Consider the mapping $\phi: \mathbb{Z}_3 \rightarrow Aut(\mathbb{Z}_p \times \mathbb{Z}_p)$, where $p>3$ is a prime. The action of $s \in \mathbb{Z}_3$ on $\mathbb{Z}_p \times \mathbb{Z}_p$ can be defined using a linear transformation $T$.
Let $\{s,t\}$ generate $G = (\mathbb{Z}_p \times \mathbb{Z}_p) \rtimes_{\phi} \mathbb{Z}_3$, where $|s|=3$ and $|t|=p$.
$T: \mathbb{Z}_p \times \mathbb{Z}_p \rightarrow \mathbb{Z}_p \times \mathbb{Z}_p$, such that $T(v)=s^{-1}vs$. Let $m(x)$ be the minimal polynomial of $T$ and $u = T(t)=s^{-1}ts$.
- $|s|=3$ and $T^3=I$. Hence, $m(x)$ divides $x^3-1=(x-1)(x^2+x+1)$.
- Since, $|[G,G]|=p^2$, 1 is not an eigen value of $T$ ($[G,G]$ is the commutator subgroup of $G$).

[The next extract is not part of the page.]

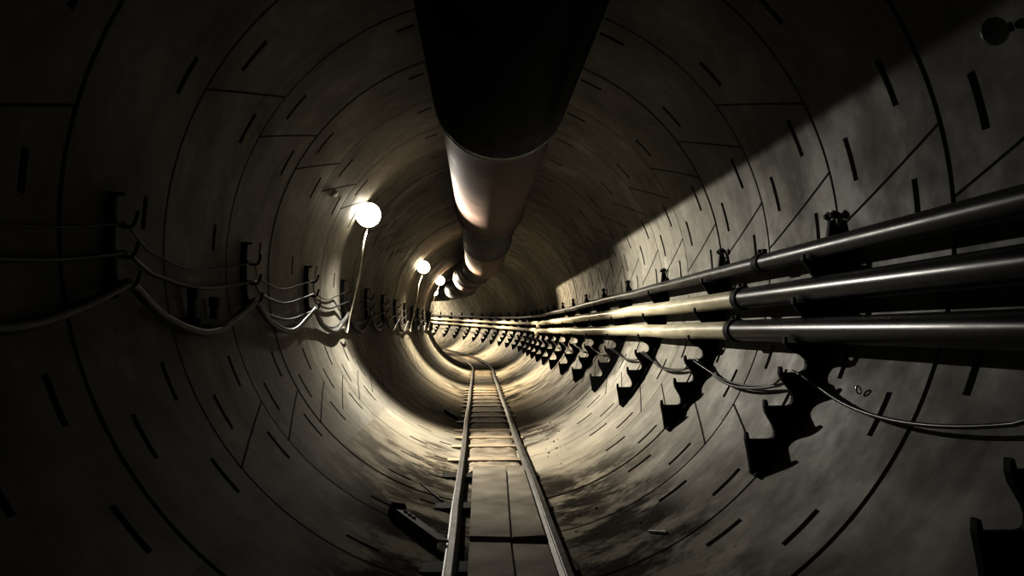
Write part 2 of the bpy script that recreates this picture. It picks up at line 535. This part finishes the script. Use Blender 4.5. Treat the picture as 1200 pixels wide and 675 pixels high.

- Since, $<s,t>=G$, $u=T(t) \notin <t>$, so the minimal polynomial of $T$ has degree 2 (and $\{t,u\}$ is a basis of $\mathbb{Z}_p \times \mathbb{Z}_p$). Therefore, it can be concluded that the minimal polynomial of $T$ is $x^2+x+1$ and the Rational Cannonical form of $T$ can be written as, $$\begin{pmatrix}0&-1\\1&-1\end{pmatrix}$$ The order $3$ subgroup of $GL(2,p)$ can be generated by $$\begin{pmatrix}0&-1\\1&-1\end{pmatrix}$$
Similarly, considering the group $G^\prime = (\mathbb{Z}_{11} \times \mathbb{Z}_{11}) \rtimes_{\phi^\prime} \mathbb{Z}_5$ (note that 5|(11-1)), let $M^\prime =\{s^\prime,t^\prime\}$, where $|s^\prime|=5, |t^\prime|=11$ be the minimal generating set and an action of $s^\prime$ on $\mathbb{Z}_{11} \times \mathbb{Z}_{11}$ be defined following the above definition.
$T^\prime: \mathbb{Z}_{11} \times \mathbb{Z}_{11} \rightarrow \mathbb{Z}_{11} \times \mathbb{Z}_{11}$, such that $T^\prime(v)={s^\prime}^{-1}v s^\prime$. Let $m^\prime(x)$ be the minimal polynomial of $T^\prime$ and $u^\prime = T(t^\prime)={s^\prime}^{-1} t^\prime s^\prime$.
Then, since $|s^\prime|=5$, ${T^\prime}^5=I$ and the minimal polynomial $m^\prime(x)$ divides $x^5-1$.
$x^5-1=(x-1)(x^4+x^3+x^2+x+1)$. How to continue from here to determine the possible rational canonical forms representing distinct conjugacy classes of order 5 in GL(2,11)?
Over ${\mathbb F}_{11}$ we have $$x^5-1 = (x-1)(x-3)(x-4)(x-5)(x-9).$$
The minimal polynomial can be any factor of this of degree $1$ or $2$, except for $x-1$ which would correspond to trivial action, so would not give rise to an element of order $5$ in ${\rm GL}(2,11)$.
There are $14$ such factors, four of degree $1$ and $10$ of degree $2$, and this is the number of conjugacy classes of elements of order $5$ in ${\rm GL}(2,11)$.
(But note that in the corresponding semidirect products $G$, in the four cases with minimal polynomial $(x-1)(x-a)$, we have $|[G,G]|=11$, not $11^2$ as stated in the post.)